Cet engagement doit porter sur au moins 10% des droits financiers et 20% des droits de vote s'il s'agit de titres d'une société cotée ou, s'il s'agit d'une société non cotée, sur 17% des droits financiers et 34% des droits de vote. Ces pourcentages doivent être respectés tout au long de l'engagement collectif de conservation.
L'engagement collectif de conservation est réputé acquis lorsque le défunt ou donateur, seul, avec son conjoint, partenaire de PACS ou concubin notoire, détient directement ou indirectement depuis au moins 2 ans le quota de titres requis pour la conclusion de cet engagement et que l'un d'eux exerce dans la société concernée depuis plus de 2 ans son activité principale, ou lorsque la société est soumise à l'IS, des fonctions de directions de l'article 975, III-1-1° du CGI.
L'engagement est pris par le donateur pour lui et ses ayants-cause à titre gratuit. L'engagement peut être pris avec un ou plusieurs autres associés, personnes morales ou personnes physiques, même s'il est possible de souscrire seul un engagement collectif de conservation des titres, si l'ensemble des conditions du dispositif est rempli.
Dans les situations d'interposition de sociétés, l'engagement collectif de conservation est souscrit par la société qui détient directement la participation dans la société cible exerçant une activité éligible. Le bénéfice de l'exonération partielle est alors subordonné à la condition que le niveau des participations demeure inchangé à chaque strate d'interposition pendant toute la durée de l'engagement collectif et individuel. Le régime de faveur n'est cependant pas remis en cause en cas d'augmentation de la participation détenue par les sociétés interposées.
Si le décès intervient avant la transmission et qu'aucun engagement n'avait été pris, l'engagement collectif post mortem est possible par les héritiers ou légataires entre eux ou avec d'autres associés, dans les 6 mois du décès. Au moment de la transmission, les héritiers ou légataires doivent à son tour s'engager individuellement à conserver les titres transmis pendant une période de 4 ans, et ce, à compter de l'expiration de l'engagement collectif de conservation des titres (ou de la transmission lorsque l'engagement collectif de conservation est présumé acquis). Cet engagement est pris dans l'acte de succession ou donation.

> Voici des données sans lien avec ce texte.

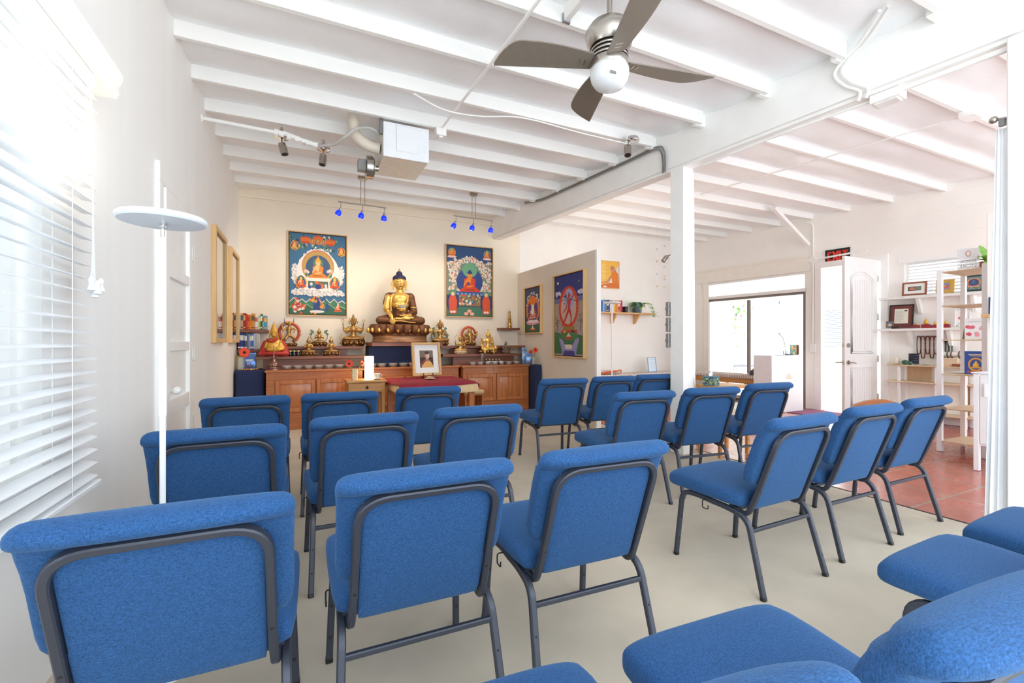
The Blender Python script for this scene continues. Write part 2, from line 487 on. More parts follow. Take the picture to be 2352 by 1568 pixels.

- engagement individuel de conservation : au moment de la transmission, chacun des héritiers, légataires ou donataires doit s'engager dans la déclaration de succession ou dans l'acte de donation, pour lui et ses ayants-cause à titre gratuit, à conserver les titres transmis pendant une durée de 4 ans (en cas de transmission des titres d'une société interposée, l'engagement individuel de conservation porte donc sur les titres de la société interposée mais, comme indiqué ci-dessus, le niveau des participations doit demeurer inchangé à chaque strate d'interposition). Cette période commence à courir à l'expiration de l'engagement collectif de conservation qui était en cours à la date de la transmission ;
- exercice d'une fonction de direction au sein de la société : l'un des associés ayant souscrit l'engagement collectif de conservation ou l'un des héritiers ou légataires (ou donataires) ayant pris l'engagement individuel de conservation doit exercer, pendant toute la durée de l'engagement collectif, et pendant les 3 années suivant la transmission, une fonction de direction (i.e. gérant d'une SARL ou d'une SCA, président directeur général, président du conseil de surveillance ou membre du directoire d'une société par actions) ou, s'il s'agit d'une société de personnes, son activité principale.
Il n'est pas exigé que la direction de la société soit exercée par la même personne pendant les périodes susvisées.
Portée du dispositif Pacte Dutreil
Lorsque l'ensemble des conditions précitées sont remplies, les droits de mutation à titre gratuit font l'objet d'une exonération partielle, à hauteur des trois-quarts de la valeur des parts ou actions transmises. Cette exonération partielle s'applique sans limitation de montant.
S'agissant des titres de sociétés interposées, l'exonération ne s'applique qu'à hauteur d'une certaine fraction de leur valeur (i.e. schématiquement, à hauteur de la fraction de la valeur de la société interposée qui représente celle de la société opérationnelle dont les titres font l'objet de l'engagement collectif de conservation).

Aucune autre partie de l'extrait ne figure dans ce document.